Bill Kelly wrote:
>
> I am trying my hand at rewriting it, although still in straight 'C'.
Hi Bill,
You may have a look at Anton Ertl's vmgen, a generator for virtual machines.
As the name says, it's intended to be used for bigger things than 'just' RE,
but if it's good for big things, i suppose it may be good for 'small'
things. Maybe it's overkill, I don't know.
vmgen provides some infrastructure below the interpreter:
* disassembling
* tracing
* profiling
* optimizations (top-of-stack-caching, automatic generation of
superinstructions based on profiling data, ...)
You only have to specify the instructions (in C) plus their stack effect in
a description file and vmgen will generate the interpreter for you. Register
based VM, stack based VM, VM based on as many stacks as you want, ...

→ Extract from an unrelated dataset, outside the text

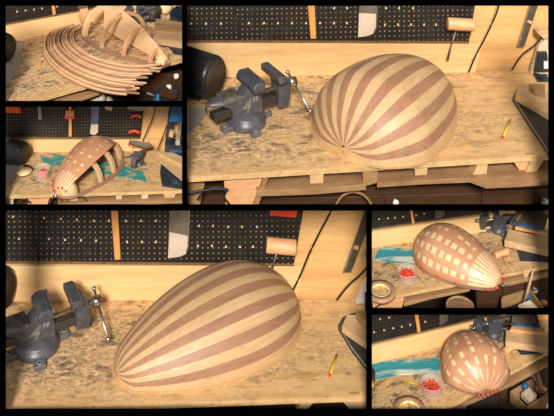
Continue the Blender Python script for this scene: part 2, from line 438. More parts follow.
# ------------------------------------------------------------------ bench vice
def vice(c, loc, yaw, label, sc=1.0, text=True, handle=True, zs=1.0, jl=.084):
    t = Thing(c, 'bench_vice', label, 'vice', loc, yaw, scale=(sc, sc, sc*zs))
    # swivel base with lugs
    mb = MB().lathe([(0, 0), (.088, 0), (.090, .006), (.088, .03), (.080, .036), (.080, .044), (.072, .052), (0, .053)], n=40)
    b = t.part('swivel_base', mb, 'iron')
    for a in (6, 95, 185, 262):
        ca, sa = math.cos(R(a)), math.sin(R(a))
        mb = MB().box((ca*.1, sa*.1, .012), (.062, .046, .024), R(a)).bevel(.004)
        mb.lathe([(.006, 0), (.012, 0), (.012, .004), (.006, .004)], (ca*.115, sa*.115, .024), n=12, closed=True)
        l = t.part('lug', mb, 'iron')
        t.part('bolt_hole', MB().lathe([(0, 0), (.008, 0), (.008, .002), (0, .002)], (ca*.115, sa*.115, .0235), n=12), 'cable', parent=l)
    # main casting, outlined in side view (x,z), waisted above the base
    side = [(-.085, .05), (.066, .05), (.068, .088), (.060, .142), (.052, .150), (.045, .182), (.000, .182), (-.035, .142), (-.13, .138), (-.128, .118), (-.098, .105), (-.086, .080)]
    mb = MB().prism([(x, -.034, z) for x, z in side], (0, .068, 0)).bevel(.006)
    body = t.part('fixed_body', mb, 'iron')
    mb = MB().prism([(-.135, -.040, .135), (-.040, -.044, .135), (-.040, .044, .135), (-.135, .040, .135)], (0, 0, .020)).bevel(.004)
    t.part('anvil', mb, 'iron')
    t.part('anvil_face', MB().box((-.086, 0, .157), (.078, .074, .006)).bevel(.001), 'jaw')
    mb = MB().tube([(-.10, 0, .0), (-.15, 0, .0), (-.185, 0, .002), (-.205, 0, .004)], [.040, .036, .024, .006], 16); mb.bm.transform(Matrix.Translation((0, 0, .137)) @ Matrix.Diagonal((1, 1, .45, 1)))
    t.part('anvil_horn', mb, 'iron')
    # jaws
    mb = MB().prism([(-.006, -jl, .166), (.050, -jl, .166), (.054, -jl, .190), (.040, -jl, .210), (.006, -jl, .210), (-.010, -jl, .190)], (0, jl*2, 0)).bevel(.006, 3)
    t.part('fixed_jaw', mb, 'iron')
    t.part('jaw_plate', MB().box((.050, 0, .196), (.010, jl*1.94, .028)).bevel(.002), 'jaw')
    mb = MB().prism([(.128, -jl, .176), (.176, -jl, .176), (.174, -jl, .192), (.160, -jl, .210), (.128, -jl, .210)], (0, jl*2, 0)).bevel(.006, 3)
    t.part('moving_jaw', mb, 'iron')
    t.part('jaw_plate', MB().box((.128, 0, .195), (.010, jl*1.94, .028)).bevel(.002), 'jaw')
    mb = MB().prism([(.15, -.04, .045), (.205, -.04, .045), (.215, -.04, .10), (.21, -.04, .15), (.185, -.04, .182), (.14, -.04, .182), (.15, -.04, .14)], (0, .08, 0)).bevel(.008, 3)
    t.part('moving_body', mb, 'iron')
    t.part('slide_bar', MB().box((.010, 0, .082), (.37, .050, .038)).bevel(.003), 'darkiron')
    t.part('screw', MB().tube([(-.205, 0, .118), (.22, 0, .122)], .012, 14), 'screw')
    if handle:
        mb = MB().tube([(.21, 0, .127), (.228, 0, .127)], .015, 16); mb.tube([(.226, 0, .127), (.262, 0, .127)], .021, 18)
        t.part('handle_boss', mb, 'steel')
        a, b_ = Vector((.248, -.028, .160)), Vector((.248, -.028, .160)).lerp(Vector((.248, .045, .16)), 0)
        p0, p1 = Vector((.248, .045, .152)), Vector((.248, -.150, .058))
        mb = MB().tube([p0, p1], .0055, 12); mb.ball(p0, .0095); mb.ball(p1, .0105)
        t.part('tommy_bar', mb, 'steel')
    if text:
        cu = bpy.data.curves.new('size_mark', 'FONT'); cu.body = '4"'; cu.size = .085; cu.extrude = .0015; cu.shear = .25; cu.offset = .0012
        tmp = bpy.data.objects.new('tmp', cu); COL.objects.link(tmp)
        bpy.context.view_layer.update()
        me = bpy.data.meshes.new_from_object(tmp); bpy.data.objects.remove(tmp)
        o = bpy.data.objects.new('size_mark', me); COL.objects.link(o); me.materials.append(M['mark'])
        o.parent = t.o; o.location = (-.042, -.0352, .070); o.rotation_euler = (R(90), 0, 0); CELLOF[me] = c
        o['label'] = 'raised 4" size mark'
    return t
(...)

Anton Ertl uses it to build the engine for Gforth, AFAIK the fastest one
that is also portable. That means, relative portable; not beyond gcc, because it
uses lable-as-address, a gcc extension to the standard.
vmgen is included in the latest snapshot of Gforth:
http://www.complang.tuwien.ac.at/anton/vmgen/gforth-0.5.9-20010501.tar.gz
and a paper about it:
http://www.complang.tuwien.ac.at/anton/vmgen/paper.ps.gz
There is not yet a manual, but an example interpreter for a 'mini' language.